TASK DIRECTIONS →
Copy every line that holds "picture".

DATA EXCERPTS →

★ ★ ★

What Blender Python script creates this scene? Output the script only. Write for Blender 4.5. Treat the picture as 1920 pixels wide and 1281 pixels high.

★ ★ ★

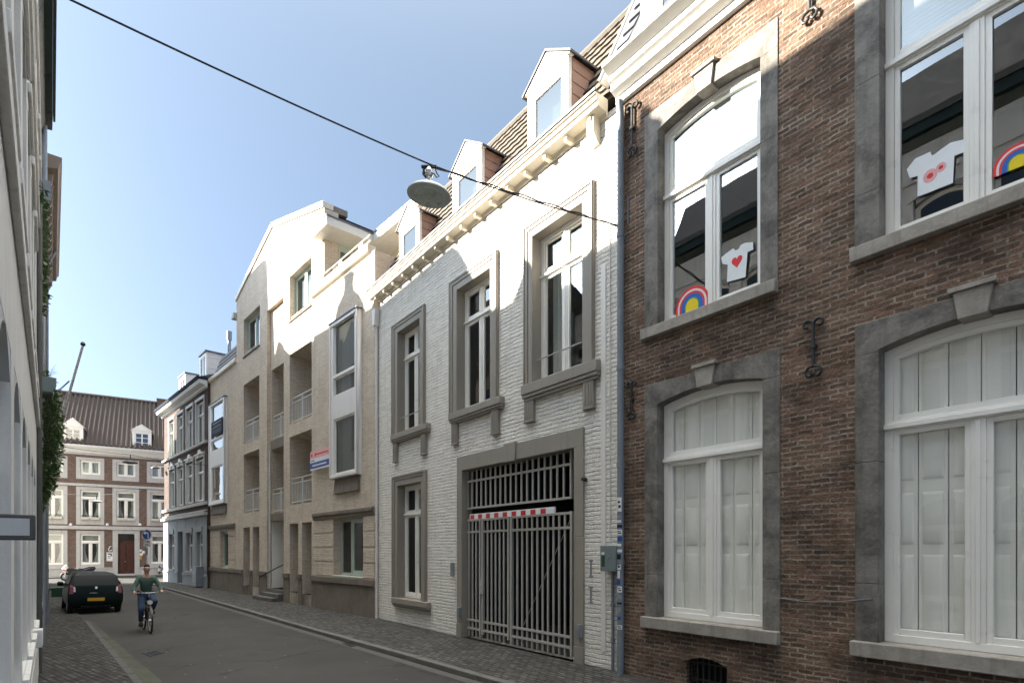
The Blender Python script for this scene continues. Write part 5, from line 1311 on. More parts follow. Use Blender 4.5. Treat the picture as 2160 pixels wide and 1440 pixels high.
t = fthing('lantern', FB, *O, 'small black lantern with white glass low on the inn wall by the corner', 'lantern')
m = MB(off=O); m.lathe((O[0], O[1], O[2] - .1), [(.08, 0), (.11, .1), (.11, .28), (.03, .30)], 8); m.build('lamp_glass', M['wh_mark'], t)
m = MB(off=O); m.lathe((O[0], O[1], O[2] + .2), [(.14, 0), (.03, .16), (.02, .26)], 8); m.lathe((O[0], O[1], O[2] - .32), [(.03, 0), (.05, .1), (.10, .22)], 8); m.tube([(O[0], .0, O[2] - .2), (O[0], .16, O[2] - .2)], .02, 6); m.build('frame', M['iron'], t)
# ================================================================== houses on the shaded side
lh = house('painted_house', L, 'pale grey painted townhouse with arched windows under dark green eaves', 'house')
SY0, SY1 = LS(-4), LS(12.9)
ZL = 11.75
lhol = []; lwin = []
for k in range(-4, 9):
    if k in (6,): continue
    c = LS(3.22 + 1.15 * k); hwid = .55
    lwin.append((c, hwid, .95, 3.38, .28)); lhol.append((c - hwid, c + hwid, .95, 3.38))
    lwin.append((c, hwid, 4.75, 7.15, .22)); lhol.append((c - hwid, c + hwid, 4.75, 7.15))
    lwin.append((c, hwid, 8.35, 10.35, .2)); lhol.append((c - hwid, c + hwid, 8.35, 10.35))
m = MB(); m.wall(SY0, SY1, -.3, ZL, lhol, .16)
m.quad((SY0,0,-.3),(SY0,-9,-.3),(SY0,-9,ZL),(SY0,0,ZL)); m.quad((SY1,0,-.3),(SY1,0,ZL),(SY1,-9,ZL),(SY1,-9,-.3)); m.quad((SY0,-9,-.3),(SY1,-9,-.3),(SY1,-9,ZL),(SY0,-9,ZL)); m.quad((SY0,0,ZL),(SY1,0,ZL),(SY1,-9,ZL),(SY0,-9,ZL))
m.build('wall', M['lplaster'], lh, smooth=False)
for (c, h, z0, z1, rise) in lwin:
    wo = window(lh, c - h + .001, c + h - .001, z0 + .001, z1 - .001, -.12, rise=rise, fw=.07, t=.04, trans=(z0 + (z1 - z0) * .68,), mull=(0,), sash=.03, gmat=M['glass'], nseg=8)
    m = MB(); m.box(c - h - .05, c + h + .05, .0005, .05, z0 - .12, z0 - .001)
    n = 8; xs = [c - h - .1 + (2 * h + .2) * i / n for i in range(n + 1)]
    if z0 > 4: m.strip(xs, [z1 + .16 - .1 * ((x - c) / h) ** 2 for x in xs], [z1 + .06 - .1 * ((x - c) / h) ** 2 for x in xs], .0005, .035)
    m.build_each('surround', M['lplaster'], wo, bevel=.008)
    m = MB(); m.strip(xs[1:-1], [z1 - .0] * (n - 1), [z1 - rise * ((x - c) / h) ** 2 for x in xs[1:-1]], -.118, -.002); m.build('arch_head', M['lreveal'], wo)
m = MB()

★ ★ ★

TASK ANSWER →
What Blender Python script creates this scene? Output the script only. Write for Blender 4.5. Treat the picture as 1920 pixels wide and 1281 pixels high.
The Blender Python script for this scene continues. Write part 5, from line 1311 on. More parts follow. Use Blender 4.5. Treat the picture as 2160 pixels wide and 1440 pixels high.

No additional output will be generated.